BankThink

Third-party risk is major, but there is a roadmap to safety

While there is ample payment and fintech risk from third-party partnerships, there are several important steps that can allow third-party payment risk to be better managed, reducing the chances of a malicious cyber attack succeeding.

Collaboration with third parties is vital to any industry and mitigating associated risks should be one of the top priorities of companies.

That way, it ensures that everyone will have a safe and beneficial partnership that helps every company involved meet their goals, without fear of security risks.

The PCI SSC’s Information Supplement: Third-Party Security Assurance has set out a four-step guide to help businesses trying to manage their third-party service providers. The guide has been designed to be used throughout the lifecycle of the relationship.

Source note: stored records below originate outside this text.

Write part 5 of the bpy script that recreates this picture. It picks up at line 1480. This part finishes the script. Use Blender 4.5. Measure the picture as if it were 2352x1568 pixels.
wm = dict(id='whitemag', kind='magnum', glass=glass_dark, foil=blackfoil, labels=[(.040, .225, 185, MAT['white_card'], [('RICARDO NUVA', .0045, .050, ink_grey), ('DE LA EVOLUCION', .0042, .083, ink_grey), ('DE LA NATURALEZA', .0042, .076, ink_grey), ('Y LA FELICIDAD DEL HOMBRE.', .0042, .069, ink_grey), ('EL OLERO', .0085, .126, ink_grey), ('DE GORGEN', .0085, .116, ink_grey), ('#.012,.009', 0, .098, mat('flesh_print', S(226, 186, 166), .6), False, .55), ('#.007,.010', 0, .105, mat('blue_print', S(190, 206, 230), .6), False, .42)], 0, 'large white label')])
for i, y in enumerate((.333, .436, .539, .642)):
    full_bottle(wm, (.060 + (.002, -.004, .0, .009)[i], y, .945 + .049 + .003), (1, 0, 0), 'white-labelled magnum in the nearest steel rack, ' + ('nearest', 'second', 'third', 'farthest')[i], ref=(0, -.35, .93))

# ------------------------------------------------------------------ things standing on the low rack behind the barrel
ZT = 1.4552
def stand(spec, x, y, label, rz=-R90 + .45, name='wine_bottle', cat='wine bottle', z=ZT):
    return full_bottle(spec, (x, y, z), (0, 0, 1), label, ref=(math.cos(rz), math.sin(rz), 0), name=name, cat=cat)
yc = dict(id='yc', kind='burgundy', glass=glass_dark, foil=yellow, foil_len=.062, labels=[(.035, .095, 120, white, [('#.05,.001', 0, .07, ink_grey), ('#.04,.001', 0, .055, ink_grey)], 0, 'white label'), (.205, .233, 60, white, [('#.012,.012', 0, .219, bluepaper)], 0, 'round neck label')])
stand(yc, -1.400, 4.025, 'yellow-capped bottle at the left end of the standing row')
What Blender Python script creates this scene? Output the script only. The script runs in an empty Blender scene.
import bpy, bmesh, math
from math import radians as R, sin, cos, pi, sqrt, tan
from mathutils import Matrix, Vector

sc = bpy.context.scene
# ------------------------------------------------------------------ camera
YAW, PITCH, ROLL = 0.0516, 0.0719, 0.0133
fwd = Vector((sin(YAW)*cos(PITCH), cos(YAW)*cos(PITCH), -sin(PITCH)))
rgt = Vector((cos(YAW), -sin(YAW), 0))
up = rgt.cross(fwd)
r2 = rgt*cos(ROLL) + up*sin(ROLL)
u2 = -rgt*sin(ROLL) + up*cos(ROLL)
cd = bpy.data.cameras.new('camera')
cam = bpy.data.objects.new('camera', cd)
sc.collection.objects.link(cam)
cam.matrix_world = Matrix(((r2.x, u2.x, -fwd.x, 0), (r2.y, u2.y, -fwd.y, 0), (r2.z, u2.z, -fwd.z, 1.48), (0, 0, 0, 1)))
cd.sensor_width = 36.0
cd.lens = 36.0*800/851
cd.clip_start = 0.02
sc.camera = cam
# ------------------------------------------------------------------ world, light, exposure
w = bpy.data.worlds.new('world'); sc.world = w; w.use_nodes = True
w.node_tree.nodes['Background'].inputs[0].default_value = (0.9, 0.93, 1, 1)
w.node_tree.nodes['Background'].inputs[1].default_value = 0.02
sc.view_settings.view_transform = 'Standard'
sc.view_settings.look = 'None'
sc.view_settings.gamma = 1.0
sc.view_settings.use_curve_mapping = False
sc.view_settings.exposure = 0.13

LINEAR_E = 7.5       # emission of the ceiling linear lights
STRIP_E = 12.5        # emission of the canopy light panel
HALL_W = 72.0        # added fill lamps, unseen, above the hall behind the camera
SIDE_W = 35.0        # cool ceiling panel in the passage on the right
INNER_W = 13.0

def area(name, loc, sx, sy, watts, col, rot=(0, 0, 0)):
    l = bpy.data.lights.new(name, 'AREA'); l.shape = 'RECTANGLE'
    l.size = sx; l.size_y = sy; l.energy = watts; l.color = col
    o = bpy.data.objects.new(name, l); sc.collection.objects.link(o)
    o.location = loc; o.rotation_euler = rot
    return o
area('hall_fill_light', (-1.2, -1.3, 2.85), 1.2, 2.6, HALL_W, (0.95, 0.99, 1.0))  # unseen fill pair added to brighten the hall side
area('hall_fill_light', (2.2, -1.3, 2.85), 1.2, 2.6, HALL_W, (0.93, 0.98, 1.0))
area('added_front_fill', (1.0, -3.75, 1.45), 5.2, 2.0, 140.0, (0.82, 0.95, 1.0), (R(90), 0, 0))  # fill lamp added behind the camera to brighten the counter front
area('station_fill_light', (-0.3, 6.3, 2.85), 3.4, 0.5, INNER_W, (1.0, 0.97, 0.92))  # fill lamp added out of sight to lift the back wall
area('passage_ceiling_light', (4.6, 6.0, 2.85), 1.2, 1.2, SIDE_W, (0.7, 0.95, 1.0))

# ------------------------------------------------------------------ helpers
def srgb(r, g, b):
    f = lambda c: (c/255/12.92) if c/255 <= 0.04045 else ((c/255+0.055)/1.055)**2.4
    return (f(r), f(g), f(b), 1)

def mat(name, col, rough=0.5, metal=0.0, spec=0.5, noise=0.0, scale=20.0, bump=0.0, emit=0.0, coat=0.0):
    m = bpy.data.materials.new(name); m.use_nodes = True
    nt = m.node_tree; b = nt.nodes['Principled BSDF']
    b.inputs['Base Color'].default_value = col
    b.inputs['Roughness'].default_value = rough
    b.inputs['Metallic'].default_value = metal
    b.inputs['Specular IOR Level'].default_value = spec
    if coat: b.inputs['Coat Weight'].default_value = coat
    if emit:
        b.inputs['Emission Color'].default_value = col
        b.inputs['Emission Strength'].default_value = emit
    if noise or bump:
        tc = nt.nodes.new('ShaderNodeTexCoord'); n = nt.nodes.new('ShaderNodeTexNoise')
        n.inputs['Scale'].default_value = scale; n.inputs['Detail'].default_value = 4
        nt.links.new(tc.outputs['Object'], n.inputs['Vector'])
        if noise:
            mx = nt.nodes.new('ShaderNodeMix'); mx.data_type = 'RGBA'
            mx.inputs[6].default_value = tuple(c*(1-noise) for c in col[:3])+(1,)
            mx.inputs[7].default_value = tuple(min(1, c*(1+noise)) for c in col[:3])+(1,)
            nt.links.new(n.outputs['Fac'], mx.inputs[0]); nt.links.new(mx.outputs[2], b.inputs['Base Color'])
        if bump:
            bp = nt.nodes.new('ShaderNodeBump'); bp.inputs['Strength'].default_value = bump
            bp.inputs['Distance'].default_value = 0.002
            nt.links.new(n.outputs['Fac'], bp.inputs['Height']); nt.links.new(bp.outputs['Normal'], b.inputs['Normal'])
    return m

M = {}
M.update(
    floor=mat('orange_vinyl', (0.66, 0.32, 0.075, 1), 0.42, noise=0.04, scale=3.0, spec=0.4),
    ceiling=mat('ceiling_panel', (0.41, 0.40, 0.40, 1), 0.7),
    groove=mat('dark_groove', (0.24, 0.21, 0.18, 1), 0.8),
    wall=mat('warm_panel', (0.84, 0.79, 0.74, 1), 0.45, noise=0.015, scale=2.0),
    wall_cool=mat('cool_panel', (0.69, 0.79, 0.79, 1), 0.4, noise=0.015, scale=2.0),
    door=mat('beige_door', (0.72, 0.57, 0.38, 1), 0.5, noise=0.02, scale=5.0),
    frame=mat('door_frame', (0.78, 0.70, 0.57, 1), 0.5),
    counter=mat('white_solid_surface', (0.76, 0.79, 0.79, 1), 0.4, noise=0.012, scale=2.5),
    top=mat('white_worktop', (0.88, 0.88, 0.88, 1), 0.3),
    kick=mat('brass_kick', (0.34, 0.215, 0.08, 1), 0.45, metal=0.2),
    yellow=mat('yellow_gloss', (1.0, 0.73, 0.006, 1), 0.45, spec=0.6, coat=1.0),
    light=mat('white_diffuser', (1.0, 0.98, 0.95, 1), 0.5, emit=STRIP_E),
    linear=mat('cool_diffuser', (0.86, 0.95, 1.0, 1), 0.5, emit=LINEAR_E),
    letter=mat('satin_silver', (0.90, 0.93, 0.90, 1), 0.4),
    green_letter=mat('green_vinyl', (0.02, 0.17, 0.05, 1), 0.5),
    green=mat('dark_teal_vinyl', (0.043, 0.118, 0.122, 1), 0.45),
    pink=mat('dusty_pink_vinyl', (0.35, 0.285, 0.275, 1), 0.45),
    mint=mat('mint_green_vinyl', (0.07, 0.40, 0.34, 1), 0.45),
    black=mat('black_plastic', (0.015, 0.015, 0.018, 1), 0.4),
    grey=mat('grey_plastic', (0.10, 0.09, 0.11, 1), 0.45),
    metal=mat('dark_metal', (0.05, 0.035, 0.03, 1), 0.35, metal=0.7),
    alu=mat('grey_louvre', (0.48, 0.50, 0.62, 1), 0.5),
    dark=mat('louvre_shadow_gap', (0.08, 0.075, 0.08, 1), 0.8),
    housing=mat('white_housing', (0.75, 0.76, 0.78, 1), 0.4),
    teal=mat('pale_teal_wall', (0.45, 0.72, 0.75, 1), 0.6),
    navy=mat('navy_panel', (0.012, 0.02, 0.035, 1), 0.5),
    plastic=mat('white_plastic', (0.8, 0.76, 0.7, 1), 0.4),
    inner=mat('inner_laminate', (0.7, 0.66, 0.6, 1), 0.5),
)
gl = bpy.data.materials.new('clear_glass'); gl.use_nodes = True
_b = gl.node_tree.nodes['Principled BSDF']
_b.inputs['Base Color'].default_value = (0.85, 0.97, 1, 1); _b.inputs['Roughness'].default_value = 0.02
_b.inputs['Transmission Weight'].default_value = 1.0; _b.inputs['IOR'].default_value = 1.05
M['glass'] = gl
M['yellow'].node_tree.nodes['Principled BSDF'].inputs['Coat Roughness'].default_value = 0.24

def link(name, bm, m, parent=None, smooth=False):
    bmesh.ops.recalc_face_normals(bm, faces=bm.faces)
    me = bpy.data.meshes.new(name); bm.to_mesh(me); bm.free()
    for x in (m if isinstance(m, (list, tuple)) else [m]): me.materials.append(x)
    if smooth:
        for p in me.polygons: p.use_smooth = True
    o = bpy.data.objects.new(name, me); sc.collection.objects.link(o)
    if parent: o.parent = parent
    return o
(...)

Due diligence. This includes determining the scope of the services provided and conducting due diligence on the prospective partner. Guidelines cover investigating the financial stability of the partner, its reputation, experience in providing the proposed services and so on, as with any tender.

Organizations should also conduct a risk assessment to understand the level of risk associated with engaging the partner and inform the mitigating controls. Areas to assess include security governance, physical security, access authorization, incident response, malware, segregation and security controls.

Engagement. Setting expectations, being clear on roles and responsibilities and effective communication are critical as a basis for good risk management throughout the engagement. Organizations may also have to request evidence and obtain information about PCI DSS compliance from their third parties at this stage.

Written agreements, policies and procedures. Document agreements with third parties in writing. This seems obvious but organizations have encountered difficulties when third parties have outsourced services they agreed to provide. The risks of these nested or downstream relationships can be hard to control, especially if your organization is unaware of them.

Evaluate all national, state and industry-specific requirements that may apply. Include specific provisions around breach notification, termination of contract, post-termination considerations and what happens if the third party loses their PCI DSS compliance status.

Maintaining relationships and monitoring. Third-party relationships are potentially significant, so dedicate sufficient resources across your organization to managing them. This will involve almost every function of your organization, such as colleagues in the legal, finance and IT departments, as well as those in front-line risk management and procurement.

Establish and maintain a monitoring program for third-party compliance with PCI DSS. Undertake regular reviews with third parties. Share business plans and changes in strategic direction and encourage them to do likewise.